Exercise inputs:
+++
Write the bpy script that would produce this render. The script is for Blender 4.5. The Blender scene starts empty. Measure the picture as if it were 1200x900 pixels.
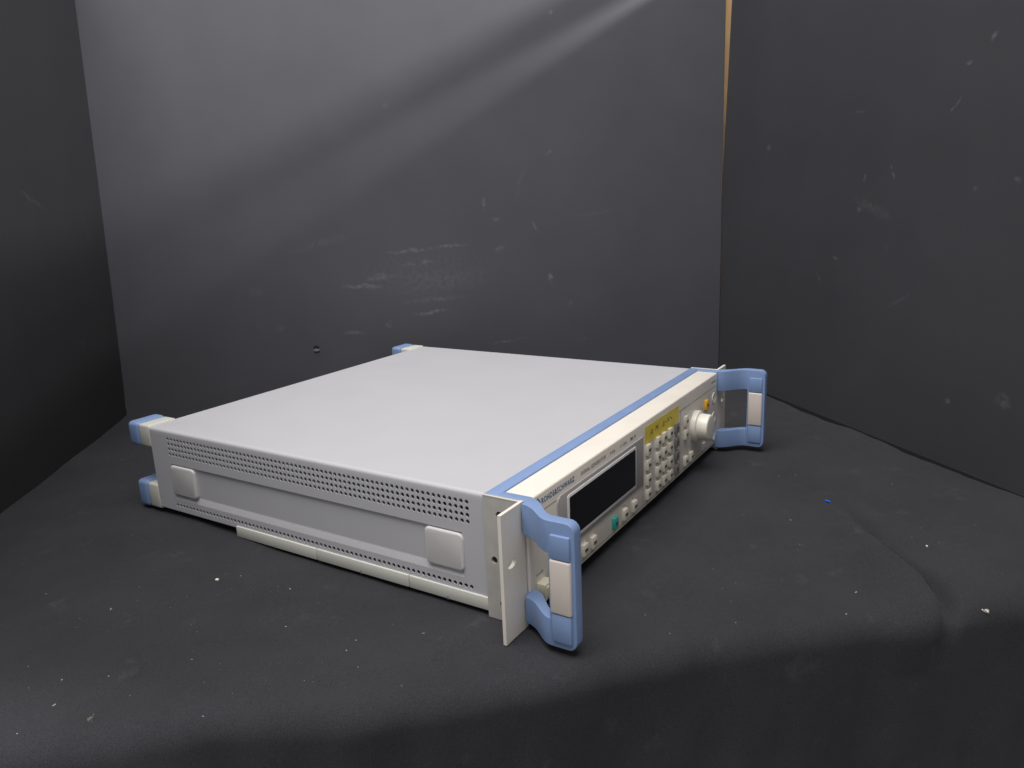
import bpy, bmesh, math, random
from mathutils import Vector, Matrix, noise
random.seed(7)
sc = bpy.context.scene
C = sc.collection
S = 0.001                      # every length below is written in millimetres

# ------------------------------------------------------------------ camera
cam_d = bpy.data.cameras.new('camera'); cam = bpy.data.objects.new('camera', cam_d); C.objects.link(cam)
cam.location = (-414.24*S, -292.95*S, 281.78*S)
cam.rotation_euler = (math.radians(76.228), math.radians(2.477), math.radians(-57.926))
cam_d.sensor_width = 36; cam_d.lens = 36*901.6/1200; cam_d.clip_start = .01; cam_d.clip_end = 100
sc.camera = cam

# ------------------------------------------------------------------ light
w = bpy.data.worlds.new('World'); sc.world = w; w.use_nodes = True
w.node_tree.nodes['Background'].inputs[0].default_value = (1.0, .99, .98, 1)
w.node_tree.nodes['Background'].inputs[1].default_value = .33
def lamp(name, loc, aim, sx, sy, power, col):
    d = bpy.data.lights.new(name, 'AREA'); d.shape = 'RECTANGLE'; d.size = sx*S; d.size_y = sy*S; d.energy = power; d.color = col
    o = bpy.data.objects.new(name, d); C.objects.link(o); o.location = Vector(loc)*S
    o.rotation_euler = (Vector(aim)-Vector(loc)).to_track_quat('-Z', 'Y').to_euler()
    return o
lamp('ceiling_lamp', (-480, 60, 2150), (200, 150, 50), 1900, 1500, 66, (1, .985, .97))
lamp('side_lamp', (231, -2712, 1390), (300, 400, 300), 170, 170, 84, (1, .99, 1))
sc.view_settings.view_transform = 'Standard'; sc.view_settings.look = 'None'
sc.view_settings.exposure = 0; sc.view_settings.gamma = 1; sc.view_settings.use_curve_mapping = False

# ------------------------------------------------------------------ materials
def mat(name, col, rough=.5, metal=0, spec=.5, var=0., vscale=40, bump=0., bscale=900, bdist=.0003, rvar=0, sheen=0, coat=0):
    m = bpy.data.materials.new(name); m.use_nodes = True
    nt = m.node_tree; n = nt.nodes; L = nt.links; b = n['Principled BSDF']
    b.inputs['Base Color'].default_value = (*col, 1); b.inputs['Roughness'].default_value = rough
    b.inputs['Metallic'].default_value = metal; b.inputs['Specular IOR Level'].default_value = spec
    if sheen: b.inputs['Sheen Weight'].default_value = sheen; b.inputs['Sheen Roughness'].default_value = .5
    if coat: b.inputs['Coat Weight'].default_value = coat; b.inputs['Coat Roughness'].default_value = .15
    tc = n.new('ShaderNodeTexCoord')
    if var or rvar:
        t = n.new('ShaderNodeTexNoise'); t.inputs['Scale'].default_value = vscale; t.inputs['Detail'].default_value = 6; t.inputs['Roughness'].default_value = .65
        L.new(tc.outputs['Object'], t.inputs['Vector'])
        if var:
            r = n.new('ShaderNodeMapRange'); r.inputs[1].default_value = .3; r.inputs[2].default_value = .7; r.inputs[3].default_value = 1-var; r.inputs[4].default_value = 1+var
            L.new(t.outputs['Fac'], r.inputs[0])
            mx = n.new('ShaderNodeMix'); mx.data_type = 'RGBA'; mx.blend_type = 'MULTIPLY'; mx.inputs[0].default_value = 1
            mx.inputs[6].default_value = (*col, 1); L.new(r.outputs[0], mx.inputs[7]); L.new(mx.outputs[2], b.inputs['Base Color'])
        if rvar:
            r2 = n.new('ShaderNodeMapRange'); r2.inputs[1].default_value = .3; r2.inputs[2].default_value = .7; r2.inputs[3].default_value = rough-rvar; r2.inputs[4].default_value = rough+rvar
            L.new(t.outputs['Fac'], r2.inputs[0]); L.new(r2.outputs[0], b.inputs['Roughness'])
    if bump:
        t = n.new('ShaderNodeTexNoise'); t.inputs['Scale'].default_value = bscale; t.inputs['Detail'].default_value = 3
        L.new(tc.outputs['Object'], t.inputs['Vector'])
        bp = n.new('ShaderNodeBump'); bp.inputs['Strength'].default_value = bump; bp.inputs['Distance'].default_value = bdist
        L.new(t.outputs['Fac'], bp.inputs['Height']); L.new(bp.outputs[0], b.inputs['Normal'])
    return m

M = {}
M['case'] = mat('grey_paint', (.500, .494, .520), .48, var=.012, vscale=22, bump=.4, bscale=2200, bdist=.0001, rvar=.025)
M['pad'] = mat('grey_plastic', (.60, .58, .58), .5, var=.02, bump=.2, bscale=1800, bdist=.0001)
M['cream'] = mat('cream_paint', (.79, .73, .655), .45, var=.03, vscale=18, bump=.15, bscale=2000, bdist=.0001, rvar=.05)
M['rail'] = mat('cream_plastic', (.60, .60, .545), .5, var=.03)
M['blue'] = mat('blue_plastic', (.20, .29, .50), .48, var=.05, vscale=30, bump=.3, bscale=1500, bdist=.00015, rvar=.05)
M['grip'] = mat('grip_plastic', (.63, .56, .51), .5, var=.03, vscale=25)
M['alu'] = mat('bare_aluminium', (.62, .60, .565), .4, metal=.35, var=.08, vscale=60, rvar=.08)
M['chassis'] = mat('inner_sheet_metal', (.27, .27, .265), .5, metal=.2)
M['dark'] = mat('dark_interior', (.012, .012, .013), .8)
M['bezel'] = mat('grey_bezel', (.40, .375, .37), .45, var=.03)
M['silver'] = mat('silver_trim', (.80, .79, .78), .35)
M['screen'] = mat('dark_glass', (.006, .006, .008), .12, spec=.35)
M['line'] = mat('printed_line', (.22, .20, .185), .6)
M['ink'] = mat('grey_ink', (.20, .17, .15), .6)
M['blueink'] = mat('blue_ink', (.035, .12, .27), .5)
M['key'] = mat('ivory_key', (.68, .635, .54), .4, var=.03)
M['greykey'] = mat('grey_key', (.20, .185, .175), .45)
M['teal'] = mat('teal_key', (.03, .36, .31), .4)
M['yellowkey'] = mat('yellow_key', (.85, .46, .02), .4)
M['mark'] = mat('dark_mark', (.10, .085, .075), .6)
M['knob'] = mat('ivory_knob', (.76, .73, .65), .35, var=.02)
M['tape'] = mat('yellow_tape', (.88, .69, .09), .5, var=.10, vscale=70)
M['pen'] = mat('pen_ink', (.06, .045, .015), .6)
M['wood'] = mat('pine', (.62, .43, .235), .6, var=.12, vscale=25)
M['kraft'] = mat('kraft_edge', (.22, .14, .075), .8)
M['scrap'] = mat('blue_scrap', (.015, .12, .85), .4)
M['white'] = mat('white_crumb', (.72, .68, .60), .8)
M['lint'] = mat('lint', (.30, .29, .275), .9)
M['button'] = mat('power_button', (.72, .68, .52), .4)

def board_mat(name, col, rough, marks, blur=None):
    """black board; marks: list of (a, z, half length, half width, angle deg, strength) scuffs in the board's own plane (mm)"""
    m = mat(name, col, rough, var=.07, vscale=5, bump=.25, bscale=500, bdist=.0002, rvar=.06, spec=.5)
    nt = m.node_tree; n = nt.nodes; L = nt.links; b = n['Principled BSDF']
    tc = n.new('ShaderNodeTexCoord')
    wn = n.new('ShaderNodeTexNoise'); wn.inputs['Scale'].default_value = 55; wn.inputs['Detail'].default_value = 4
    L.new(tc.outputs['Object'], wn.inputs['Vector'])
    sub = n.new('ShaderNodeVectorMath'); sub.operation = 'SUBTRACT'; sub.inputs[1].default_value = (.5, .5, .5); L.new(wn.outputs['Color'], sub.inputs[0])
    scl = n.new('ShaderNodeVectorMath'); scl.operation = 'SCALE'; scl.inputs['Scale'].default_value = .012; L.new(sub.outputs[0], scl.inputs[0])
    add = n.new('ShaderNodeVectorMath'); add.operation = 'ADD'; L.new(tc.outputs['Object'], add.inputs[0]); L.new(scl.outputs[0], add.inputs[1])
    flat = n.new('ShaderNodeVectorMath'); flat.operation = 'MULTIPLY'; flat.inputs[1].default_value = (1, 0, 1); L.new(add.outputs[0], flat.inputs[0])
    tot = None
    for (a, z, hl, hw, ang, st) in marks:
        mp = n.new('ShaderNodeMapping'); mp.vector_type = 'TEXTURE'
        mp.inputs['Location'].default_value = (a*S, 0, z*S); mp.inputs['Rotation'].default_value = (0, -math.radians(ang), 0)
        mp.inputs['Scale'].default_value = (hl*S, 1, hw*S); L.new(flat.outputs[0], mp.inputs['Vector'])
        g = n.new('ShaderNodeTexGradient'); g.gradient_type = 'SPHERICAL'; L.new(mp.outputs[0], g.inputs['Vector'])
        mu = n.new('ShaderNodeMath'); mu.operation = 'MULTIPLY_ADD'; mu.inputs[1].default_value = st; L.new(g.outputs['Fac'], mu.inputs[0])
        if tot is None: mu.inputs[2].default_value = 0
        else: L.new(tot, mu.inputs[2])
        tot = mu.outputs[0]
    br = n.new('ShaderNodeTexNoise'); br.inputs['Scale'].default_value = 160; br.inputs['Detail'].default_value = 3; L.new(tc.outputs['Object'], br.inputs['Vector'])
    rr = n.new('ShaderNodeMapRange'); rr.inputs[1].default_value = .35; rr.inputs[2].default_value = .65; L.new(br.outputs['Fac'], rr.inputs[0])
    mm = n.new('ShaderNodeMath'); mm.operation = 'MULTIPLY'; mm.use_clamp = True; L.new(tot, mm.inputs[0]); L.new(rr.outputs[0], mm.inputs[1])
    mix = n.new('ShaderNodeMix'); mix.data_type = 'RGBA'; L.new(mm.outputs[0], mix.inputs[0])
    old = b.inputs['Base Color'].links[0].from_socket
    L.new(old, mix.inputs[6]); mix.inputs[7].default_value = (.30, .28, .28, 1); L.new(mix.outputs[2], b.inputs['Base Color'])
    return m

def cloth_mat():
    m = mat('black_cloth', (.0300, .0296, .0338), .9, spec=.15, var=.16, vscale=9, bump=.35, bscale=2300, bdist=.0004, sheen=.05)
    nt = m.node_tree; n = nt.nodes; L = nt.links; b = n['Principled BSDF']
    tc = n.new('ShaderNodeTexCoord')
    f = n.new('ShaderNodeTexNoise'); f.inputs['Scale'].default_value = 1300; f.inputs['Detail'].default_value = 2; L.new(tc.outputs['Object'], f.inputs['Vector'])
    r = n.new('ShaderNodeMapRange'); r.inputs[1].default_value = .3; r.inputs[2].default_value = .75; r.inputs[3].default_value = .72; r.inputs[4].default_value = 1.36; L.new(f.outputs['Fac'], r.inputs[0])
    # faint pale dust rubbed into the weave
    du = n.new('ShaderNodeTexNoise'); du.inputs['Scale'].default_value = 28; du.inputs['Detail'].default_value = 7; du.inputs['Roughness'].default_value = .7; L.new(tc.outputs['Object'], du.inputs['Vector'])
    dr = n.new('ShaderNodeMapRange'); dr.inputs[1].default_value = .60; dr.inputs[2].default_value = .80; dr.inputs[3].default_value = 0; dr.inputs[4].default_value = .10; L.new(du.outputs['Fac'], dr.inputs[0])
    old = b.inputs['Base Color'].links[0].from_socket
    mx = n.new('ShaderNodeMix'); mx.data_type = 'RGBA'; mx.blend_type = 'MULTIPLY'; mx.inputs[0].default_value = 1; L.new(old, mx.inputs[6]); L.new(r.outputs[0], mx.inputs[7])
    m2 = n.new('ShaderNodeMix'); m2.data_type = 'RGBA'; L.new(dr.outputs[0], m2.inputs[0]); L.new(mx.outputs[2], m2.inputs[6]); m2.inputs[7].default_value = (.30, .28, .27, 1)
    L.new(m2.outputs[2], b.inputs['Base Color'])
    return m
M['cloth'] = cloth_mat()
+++
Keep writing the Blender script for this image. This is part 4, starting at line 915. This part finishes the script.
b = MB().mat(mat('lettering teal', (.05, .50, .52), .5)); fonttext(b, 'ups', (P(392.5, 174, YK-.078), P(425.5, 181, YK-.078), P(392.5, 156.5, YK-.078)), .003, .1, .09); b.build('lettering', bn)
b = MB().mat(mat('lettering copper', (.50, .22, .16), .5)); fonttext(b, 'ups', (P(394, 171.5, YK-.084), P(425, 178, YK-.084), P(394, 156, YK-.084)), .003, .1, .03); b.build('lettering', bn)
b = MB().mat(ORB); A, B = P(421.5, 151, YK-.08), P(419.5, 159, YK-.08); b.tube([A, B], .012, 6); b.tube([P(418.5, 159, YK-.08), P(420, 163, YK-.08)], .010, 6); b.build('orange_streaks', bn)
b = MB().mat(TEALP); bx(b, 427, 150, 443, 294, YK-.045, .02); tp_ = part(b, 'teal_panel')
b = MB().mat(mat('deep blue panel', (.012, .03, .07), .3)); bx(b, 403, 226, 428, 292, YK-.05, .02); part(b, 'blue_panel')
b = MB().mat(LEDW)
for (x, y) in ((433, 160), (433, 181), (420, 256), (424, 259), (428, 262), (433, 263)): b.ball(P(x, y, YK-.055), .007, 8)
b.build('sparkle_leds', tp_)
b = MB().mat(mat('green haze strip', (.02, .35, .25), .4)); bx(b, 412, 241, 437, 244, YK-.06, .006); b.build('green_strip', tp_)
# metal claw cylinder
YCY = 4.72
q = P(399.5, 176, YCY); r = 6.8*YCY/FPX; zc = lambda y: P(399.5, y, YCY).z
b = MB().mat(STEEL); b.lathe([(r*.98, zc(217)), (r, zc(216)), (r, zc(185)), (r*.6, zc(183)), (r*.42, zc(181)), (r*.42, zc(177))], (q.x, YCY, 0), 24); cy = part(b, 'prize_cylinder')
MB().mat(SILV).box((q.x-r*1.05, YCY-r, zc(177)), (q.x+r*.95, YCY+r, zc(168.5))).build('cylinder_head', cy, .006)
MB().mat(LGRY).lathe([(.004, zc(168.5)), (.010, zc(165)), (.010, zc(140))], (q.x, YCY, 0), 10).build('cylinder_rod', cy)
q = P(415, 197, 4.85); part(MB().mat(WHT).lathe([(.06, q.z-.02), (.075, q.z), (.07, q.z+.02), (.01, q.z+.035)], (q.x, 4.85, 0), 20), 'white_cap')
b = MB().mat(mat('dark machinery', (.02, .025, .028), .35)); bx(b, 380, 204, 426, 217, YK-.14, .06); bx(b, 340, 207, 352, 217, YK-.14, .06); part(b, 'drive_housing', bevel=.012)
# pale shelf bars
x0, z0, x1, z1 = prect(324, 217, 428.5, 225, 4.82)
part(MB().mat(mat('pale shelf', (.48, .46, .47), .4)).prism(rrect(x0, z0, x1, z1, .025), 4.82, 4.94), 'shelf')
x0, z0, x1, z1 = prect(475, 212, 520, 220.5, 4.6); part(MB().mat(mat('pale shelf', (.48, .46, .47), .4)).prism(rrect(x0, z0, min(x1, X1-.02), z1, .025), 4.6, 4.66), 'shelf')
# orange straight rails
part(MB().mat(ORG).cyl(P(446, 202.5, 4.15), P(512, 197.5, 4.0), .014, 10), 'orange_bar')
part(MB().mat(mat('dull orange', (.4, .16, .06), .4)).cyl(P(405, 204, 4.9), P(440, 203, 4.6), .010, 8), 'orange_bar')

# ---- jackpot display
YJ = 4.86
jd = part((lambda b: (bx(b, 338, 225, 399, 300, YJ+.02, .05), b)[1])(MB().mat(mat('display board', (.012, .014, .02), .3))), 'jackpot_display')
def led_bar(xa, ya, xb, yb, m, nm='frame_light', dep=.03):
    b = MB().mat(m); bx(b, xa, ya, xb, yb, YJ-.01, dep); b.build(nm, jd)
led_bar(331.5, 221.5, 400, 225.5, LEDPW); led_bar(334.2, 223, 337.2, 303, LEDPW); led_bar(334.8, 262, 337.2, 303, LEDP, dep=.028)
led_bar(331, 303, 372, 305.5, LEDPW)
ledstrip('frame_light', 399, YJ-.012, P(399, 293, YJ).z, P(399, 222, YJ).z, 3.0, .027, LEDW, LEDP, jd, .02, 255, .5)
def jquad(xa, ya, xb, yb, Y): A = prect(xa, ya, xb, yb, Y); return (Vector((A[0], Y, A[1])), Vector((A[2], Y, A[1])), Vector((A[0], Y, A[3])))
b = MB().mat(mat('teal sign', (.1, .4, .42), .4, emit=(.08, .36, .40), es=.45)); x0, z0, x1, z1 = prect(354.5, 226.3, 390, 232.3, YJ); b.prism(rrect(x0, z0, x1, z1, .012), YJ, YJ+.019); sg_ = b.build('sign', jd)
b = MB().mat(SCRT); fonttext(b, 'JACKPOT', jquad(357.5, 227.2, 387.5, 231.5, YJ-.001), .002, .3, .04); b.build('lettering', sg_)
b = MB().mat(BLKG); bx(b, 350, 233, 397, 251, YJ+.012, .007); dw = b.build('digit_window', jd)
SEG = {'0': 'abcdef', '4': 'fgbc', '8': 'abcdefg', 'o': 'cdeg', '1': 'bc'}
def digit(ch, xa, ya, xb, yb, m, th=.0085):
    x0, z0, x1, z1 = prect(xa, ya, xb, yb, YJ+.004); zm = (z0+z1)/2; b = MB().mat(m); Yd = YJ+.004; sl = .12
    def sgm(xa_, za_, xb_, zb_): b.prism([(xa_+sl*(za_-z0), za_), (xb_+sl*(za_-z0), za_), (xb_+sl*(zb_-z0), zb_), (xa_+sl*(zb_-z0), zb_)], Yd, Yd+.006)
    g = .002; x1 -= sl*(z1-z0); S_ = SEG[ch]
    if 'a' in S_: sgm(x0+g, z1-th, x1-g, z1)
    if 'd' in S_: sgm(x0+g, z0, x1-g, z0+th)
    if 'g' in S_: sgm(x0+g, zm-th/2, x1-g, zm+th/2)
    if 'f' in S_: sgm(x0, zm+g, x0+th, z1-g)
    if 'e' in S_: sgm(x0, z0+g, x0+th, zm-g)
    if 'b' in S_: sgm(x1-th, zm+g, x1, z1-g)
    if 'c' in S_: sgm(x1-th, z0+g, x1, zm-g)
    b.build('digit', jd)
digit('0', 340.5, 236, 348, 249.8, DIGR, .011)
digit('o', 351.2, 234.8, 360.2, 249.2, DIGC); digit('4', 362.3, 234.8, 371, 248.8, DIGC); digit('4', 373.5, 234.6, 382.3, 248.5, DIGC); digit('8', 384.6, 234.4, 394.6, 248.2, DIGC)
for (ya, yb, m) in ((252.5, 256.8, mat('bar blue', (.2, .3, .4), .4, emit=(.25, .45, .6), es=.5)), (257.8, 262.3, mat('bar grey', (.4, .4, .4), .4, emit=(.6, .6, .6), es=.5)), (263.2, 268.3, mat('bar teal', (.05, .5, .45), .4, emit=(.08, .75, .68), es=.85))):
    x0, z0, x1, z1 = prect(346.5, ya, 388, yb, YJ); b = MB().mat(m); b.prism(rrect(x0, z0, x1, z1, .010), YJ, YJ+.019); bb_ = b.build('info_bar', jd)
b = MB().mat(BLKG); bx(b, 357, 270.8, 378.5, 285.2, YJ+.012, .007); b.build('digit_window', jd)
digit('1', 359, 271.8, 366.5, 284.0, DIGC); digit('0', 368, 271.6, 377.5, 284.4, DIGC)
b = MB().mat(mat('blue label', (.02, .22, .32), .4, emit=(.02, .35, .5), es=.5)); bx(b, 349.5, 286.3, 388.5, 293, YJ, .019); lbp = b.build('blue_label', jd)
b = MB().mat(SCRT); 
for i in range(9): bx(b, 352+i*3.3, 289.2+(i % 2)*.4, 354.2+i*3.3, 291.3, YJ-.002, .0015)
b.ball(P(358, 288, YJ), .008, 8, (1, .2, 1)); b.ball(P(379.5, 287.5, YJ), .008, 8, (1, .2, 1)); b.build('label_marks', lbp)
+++
Given instruction: Your task is to retype exactly the lines from the one containing "Write the bpy" through the one containing "sc.camera = cam", leaving every picture out.

Written answer:
Write the bpy script that would produce this render. The script is for Blender 4.5. The Blender scene starts empty. Measure the picture as if it were 1200x900 pixels.
import bpy, bmesh, math, random
from mathutils import Vector, Matrix, noise
random.seed(7)
sc = bpy.context.scene
C = sc.collection
S = 0.001                      # every length below is written in millimetres

# ------------------------------------------------------------------ camera
cam_d = bpy.data.cameras.new('camera'); cam = bpy.data.objects.new('camera', cam_d); C.objects.link(cam)
cam.location = (-414.24*S, -292.95*S, 281.78*S)
cam.rotation_euler = (math.radians(76.228), math.radians(2.477), math.radians(-57.926))
cam_d.sensor_width = 36; cam_d.lens = 36*901.6/1200; cam_d.clip_start = .01; cam_d.clip_end = 100
sc.camera = cam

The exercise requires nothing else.